*What the task requires*
Give the data below again exactly as it stands. Omit the pictures.

>>

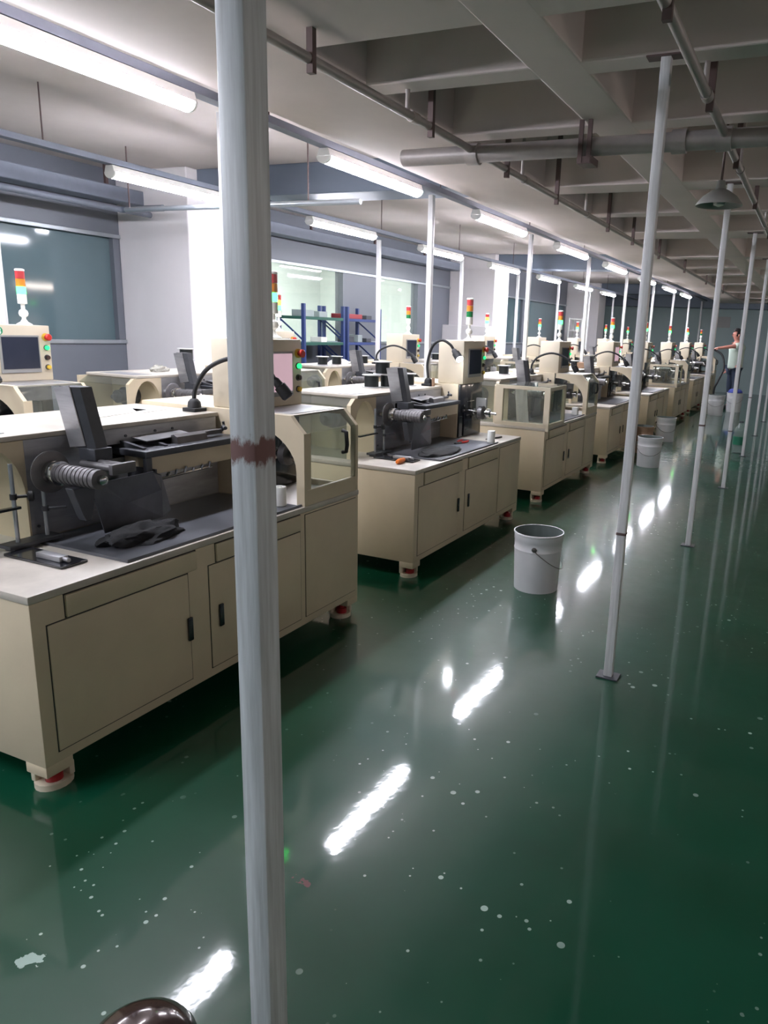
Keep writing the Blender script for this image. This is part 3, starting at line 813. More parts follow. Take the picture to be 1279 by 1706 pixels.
    b = MB(); b.box(-0.34, xc - 0.03, 1.46, ee - 0.05, zt + 0.0003, zt + 0.0025); b.build('tail_deck_window', 'steel', root, smooth=False)
    b = MB(); b.tube([(-0.001, 1.72, 1.03), (0.022, 1.72, 1.025), (0.028, 1.72, 0.96), (0.022, 1.72, 0.925), (-0.001, 1.72, 0.92)], 0.010, 8); b.build('tail_handle', 'rubber', root)
    # control box
    b = MB(); b.box(-0.58, -0.36, 1.45, 1.875, 1.126, 1.46, 0.004); cb = b.build('control_box', 'cream_box', root)
    b = MB(); b.box(-0.359, -0.353, 1.535, 1.795, 1.175, 1.40, 0.002); b.build('screen_bezel', 'bezel', cb, smooth=False)
    b = MB(); b.box(-0.352, -0.350, 1.55, 1.785, 1.20, 1.39); b.build('screen', 'screen', cb, smooth=False)
    yb = 1.842
    b = MB(); b.cyl((-0.36, yb, 1.39), (-0.352, yb, 1.39), 0.024, n=18); b.build('stop_ring', 'yellow', cb)
    b = MB(); b.lathe([(0.012, 0), (0.012, 0.014), (0.021, 0.016), (0.021, 0.028), (0.016, 0.032)], (-0.352, yb, 1.39), (1, 0, 0), 18); b.build('emergency_stop', 'red_knob', cb)
    for z, mm in ((1.325, 'green_btn'), (1.265, 'black_btn'), (1.205, 'yellow')):
        b = MB(); b.cyl((-0.36, yb, z), (-0.354, yb, z), 0.017, n=16); b.build('button_ring', 'dark', cb)
        b = MB(); b.cyl((-0.354, yb, z), (-0.342, yb, z), 0.013, n=16); b.build('button', mm, cb)
    # signal tower
    tx, ty = -0.48, 1.80
    b = MB(); b.lathe([(0.045, 1.46), (0.045, 1.465), (0.022, 1.478), (0.012, 1.495), (0.012, 1.505), (0.024, 1.515), (0.028, 1.53), (0.024, 1.545), (0.012, 1.555), (0.012, 1.585), (0.027, 1.588), (0.027, 1.645)], (tx, ty, 0), (0, 0, 1), 20)
    tw = b.build('signal_tower', 'white', root)
    for nm, z0, mm in (('green_lens', 1.646, 'green_lit'), ('amber_lens', 1.692, 'amber_lens'), ('red_lens', 1.738, 'red_lens')):
        b = MB(); b.lathe([(0.0265, z0), (0.0265, z0 + 0.044)], (tx, ty, 0), (0, 0, 1), 20); b.build(nm, mm, tw)
    b = MB(); b.lathe([(0.028, 1.783), (0.028, 1.793), (0.02, 1.797)], (tx, ty, 0), (0, 0, 1), 20); b.build('tower_cap', 'white', tw)
    # front guard over the head end (fitted on some machines)
    g = MB()
    gx0, gx1 = -0.50, 0.03
    for (xa, xb, za, zb) in ((gx0, gx1, 1.035, 1.068), (gx0, gx1, TZ - 0.03, TZ + 0.035), (gx0, gx0 + 0.075, TZ, 1.04), (gx1 - 0.055, gx1, TZ, 1.04)):
        g.box(xa, xb, 0.0, 0.028, za, zb, 0.002)
    g.box(gx1 - 0.028, gx1, 0.028, 0.50, 1.035, 1.068, 0.002); g.box(gx1 - 0.028, gx1, 0.46, 0.50, TZ, 1.04, 0.002); g.box(gx1 - 0.028, gx1 - 0.001, 0.028, 0.50, TZ + 0.003, TZ + 0.035, 0.002)
    go = g.build('guard_frame', 'cream_box', root, smooth=False)
    g = MB(); g.box(gx0 + 0.075, gx1 - 0.055, 0.012, 0.016, TZ + 0.035, 1.035); g.box(gx1 - 0.016, gx1 - 0.012, 0.028, 0.46, TZ + 0.035, 1.035); g.build('guard_window', 'acrylic', go, smooth=False)
    g = MB(); g.box(CF, gx1, 0.0, 0.50, 1.0685, 1.074); g.build('guard_shelf', 'acrylic', go, smooth=False)
    return root
M['red_wheel'] = mat('red_adjuster', (150, 28, 34), 0.4, var=0.1)
proto = make_machine()
OFF_MESH = MB().lathe([(0.0265, 1.646), (0.0265, 1.69)], (-0.48, 1.80, 0), (0, 0, 1), 20)
_o = OFF_MESH.build('lens', 'green_lens'); OFF_ME = _o.data; bpy.data.objects.remove(_o)
_o = MB().lathe([(0.0265, 1.692), (0.0265, 1.736)], (-0.48, 1.80, 0), (0, 0, 1), 20).build('lens', 'amber_lit'); AMB_ME = _o.data; bpy.data.objects.remove(_o)
_o = MB().box(-0.352, -0.350, 1.55, 1.785, 1.20, 1.39).build('screen', 'screen_on', smooth=False); SCR_ME = _o.data; bpy.data.objects.remove(_o)

PITCH = 2.511; ROT = 0.0135
def origin(row, k):
    y = 1.375 + PITCH * k
    x = (-2.08 if row == 0 else -4.03) - ROT * (y - 1.375)
    return Vector((x, y, 0))
def W(row, k, p):
    """machine-local point to world"""
    p = Vector(p); c, s = math.cos(ROT), math.sin(ROT)
    return origin(row, k) + Vector((p.x * c - p.y * s, p.x * s + p.y * c, p.z))
GUARD = {(0, 2), (0, 5), (1, 4)}
NOTAIL = {(0, 1), (0, 4), (1, 3), (0, 6)}
UNLIT = {(0, 1), (1, 2), (0, 7)}
AMBER = {(1, 3), (1, 1)}
TAILP = ('tail_arch', 'tail_end_frame', 'tail_sill', 'tail_window', 'tail_deck', 'tail_deck_window', 'tail_handle')
MLAB = {(0, 0): 'cream winding machine nearest the camera, half behind the galvanised pillar, empty ribbed spindle',
        (0, 1): 'second winding machine of the front row, its work lamp shining on the control box',
        (0, 2): 'third winding machine of the front row, with a clear guard window and white cloth',
        (1, 0): 'nearest back-row winding machine, with a dark touch screen at the left edge',
        (1, 1): 'second winding machine of the back row, right behind the big pillar'}
for row in (0, 1):
    for k in range(8):
        skip = []
        if (row, k) not in GUARD: skip.append('guard_frame')
        if (row, k) in NOTAIL: skip += list(TAILP)
        o = copy_tree(proto, None, tuple(skip))
        o.location = origin(row, k); o.rotation_euler = (0, 0, ROT)
        if (row, k) in UNLIT:
            for l in find(o, 'green_lens'): l.data = OFF_ME
        if (row, k) in AMBER:
            for l in find(o, 'amber_lens'): l.data = AMB_ME
        if (row, k) in ((0, 0), (0, 3)):
            for l in find(o, 'screen'): l.data = SCR_ME
        lb = MLAB.get((row, k), '%s cream winding machine from the camera in the %s row' % (ordn[k], 'front' if row == 0 else 'back'))
        tag(o, lb, 'machine', 'winding machines of the %s row' % ('front' if row == 0 else 'back'))
def remove_tree(o):
    for ch in list(o.children): remove_tree(ch)
    bpy.data.objects.remove(o)
remove_tree(proto)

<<

*Output for this task*
Keep writing the Blender script for this image. This is part 3, starting at line 813. More parts follow. Take the picture to be 1279 by 1706 pixels.
    b = MB(); b.box(-0.34, xc - 0.03, 1.46, ee - 0.05, zt + 0.0003, zt + 0.0025); b.build('tail_deck_window', 'steel', root, smooth=False)
    b = MB(); b.tube([(-0.001, 1.72, 1.03), (0.022, 1.72, 1.025), (0.028, 1.72, 0.96), (0.022, 1.72, 0.925), (-0.001, 1.72, 0.92)], 0.010, 8); b.build('tail_handle', 'rubber', root)
    # control box
    b = MB(); b.box(-0.58, -0.36, 1.45, 1.875, 1.126, 1.46, 0.004); cb = b.build('control_box', 'cream_box', root)
    b = MB(); b.box(-0.359, -0.353, 1.535, 1.795, 1.175, 1.40, 0.002); b.build('screen_bezel', 'bezel', cb, smooth=False)
    b = MB(); b.box(-0.352, -0.350, 1.55, 1.785, 1.20, 1.39); b.build('screen', 'screen', cb, smooth=False)
    yb = 1.842
    b = MB(); b.cyl((-0.36, yb, 1.39), (-0.352, yb, 1.39), 0.024, n=18); b.build('stop_ring', 'yellow', cb)
    b = MB(); b.lathe([(0.012, 0), (0.012, 0.014), (0.021, 0.016), (0.021, 0.028), (0.016, 0.032)], (-0.352, yb, 1.39), (1, 0, 0), 18); b.build('emergency_stop', 'red_knob', cb)
    for z, mm in ((1.325, 'green_btn'), (1.265, 'black_btn'), (1.205, 'yellow')):
        b = MB(); b.cyl((-0.36, yb, z), (-0.354, yb, z), 0.017, n=16); b.build('button_ring', 'dark', cb)
        b = MB(); b.cyl((-0.354, yb, z), (-0.342, yb, z), 0.013, n=16); b.build('button', mm, cb)
    # signal tower
    tx, ty = -0.48, 1.80
    b = MB(); b.lathe([(0.045, 1.46), (0.045, 1.465), (0.022, 1.478), (0.012, 1.495), (0.012, 1.505), (0.024, 1.515), (0.028, 1.53), (0.024, 1.545), (0.012, 1.555), (0.012, 1.585), (0.027, 1.588), (0.027, 1.645)], (tx, ty, 0), (0, 0, 1), 20)
    tw = b.build('signal_tower', 'white', root)
    for nm, z0, mm in (('green_lens', 1.646, 'green_lit'), ('amber_lens', 1.692, 'amber_lens'), ('red_lens', 1.738, 'red_lens')):
        b = MB(); b.lathe([(0.0265, z0), (0.0265, z0 + 0.044)], (tx, ty, 0), (0, 0, 1), 20); b.build(nm, mm, tw)
    b = MB(); b.lathe([(0.028, 1.783), (0.028, 1.793), (0.02, 1.797)], (tx, ty, 0), (0, 0, 1), 20); b.build('tower_cap', 'white', tw)
    # front guard over the head end (fitted on some machines)
    g = MB()
    gx0, gx1 = -0.50, 0.03
    for (xa, xb, za, zb) in ((gx0, gx1, 1.035, 1.068), (gx0, gx1, TZ - 0.03, TZ + 0.035), (gx0, gx0 + 0.075, TZ, 1.04), (gx1 - 0.055, gx1, TZ, 1.04)):
        g.box(xa, xb, 0.0, 0.028, za, zb, 0.002)
    g.box(gx1 - 0.028, gx1, 0.028, 0.50, 1.035, 1.068, 0.002); g.box(gx1 - 0.028, gx1, 0.46, 0.50, TZ, 1.04, 0.002); g.box(gx1 - 0.028, gx1 - 0.001, 0.028, 0.50, TZ + 0.003, TZ + 0.035, 0.002)
    go = g.build('guard_frame', 'cream_box', root, smooth=False)
    g = MB(); g.box(gx0 + 0.075, gx1 - 0.055, 0.012, 0.016, TZ + 0.035, 1.035); g.box(gx1 - 0.016, gx1 - 0.012, 0.028, 0.46, TZ + 0.035, 1.035); g.build('guard_window', 'acrylic', go, smooth=False)
    g = MB(); g.box(CF, gx1, 0.0, 0.50, 1.0685, 1.074); g.build('guard_shelf', 'acrylic', go, smooth=False)
    return root
M['red_wheel'] = mat('red_adjuster', (150, 28, 34), 0.4, var=0.1)
proto = make_machine()
OFF_MESH = MB().lathe([(0.0265, 1.646), (0.0265, 1.69)], (-0.48, 1.80, 0), (0, 0, 1), 20)
_o = OFF_MESH.build('lens', 'green_lens'); OFF_ME = _o.data; bpy.data.objects.remove(_o)
_o = MB().lathe([(0.0265, 1.692), (0.0265, 1.736)], (-0.48, 1.80, 0), (0, 0, 1), 20).build('lens', 'amber_lit'); AMB_ME = _o.data; bpy.data.objects.remove(_o)
_o = MB().box(-0.352, -0.350, 1.55, 1.785, 1.20, 1.39).build('screen', 'screen_on', smooth=False); SCR_ME = _o.data; bpy.data.objects.remove(_o)

PITCH = 2.511; ROT = 0.0135
def origin(row, k):
    y = 1.375 + PITCH * k
    x = (-2.08 if row == 0 else -4.03) - ROT * (y - 1.375)
    return Vector((x, y, 0))
def W(row, k, p):
    """machine-local point to world"""
    p = Vector(p); c, s = math.cos(ROT), math.sin(ROT)
    return origin(row, k) + Vector((p.x * c - p.y * s, p.x * s + p.y * c, p.z))
GUARD = {(0, 2), (0, 5), (1, 4)}
NOTAIL = {(0, 1), (0, 4), (1, 3), (0, 6)}
UNLIT = {(0, 1), (1, 2), (0, 7)}
AMBER = {(1, 3), (1, 1)}
TAILP = ('tail_arch', 'tail_end_frame', 'tail_sill', 'tail_window', 'tail_deck', 'tail_deck_window', 'tail_handle')
MLAB = {(0, 0): 'cream winding machine nearest the camera, half behind the galvanised pillar, empty ribbed spindle',
        (0, 1): 'second winding machine of the front row, its work lamp shining on the control box',
        (0, 2): 'third winding machine of the front row, with a clear guard window and white cloth',
        (1, 0): 'nearest back-row winding machine, with a dark touch screen at the left edge',
        (1, 1): 'second winding machine of the back row, right behind the big pillar'}
for row in (0, 1):
    for k in range(8):
        skip = []
        if (row, k) not in GUARD: skip.append('guard_frame')
        if (row, k) in NOTAIL: skip += list(TAILP)
        o = copy_tree(proto, None, tuple(skip))
        o.location = origin(row, k); o.rotation_euler = (0, 0, ROT)
        if (row, k) in UNLIT:
            for l in find(o, 'green_lens'): l.data = OFF_ME
        if (row, k) in AMBER:
            for l in find(o, 'amber_lens'): l.data = AMB_ME
        if (row, k) in ((0, 0), (0, 3)):
            for l in find(o, 'screen'): l.data = SCR_ME
        lb = MLAB.get((row, k), '%s cream winding machine from the camera in the %s row' % (ordn[k], 'front' if row == 0 else 'back'))
        tag(o, lb, 'machine', 'winding machines of the %s row' % ('front' if row == 0 else 'back'))
def remove_tree(o):
    for ch in list(o.children): remove_tree(ch)
    bpy.data.objects.remove(o)
remove_tree(proto)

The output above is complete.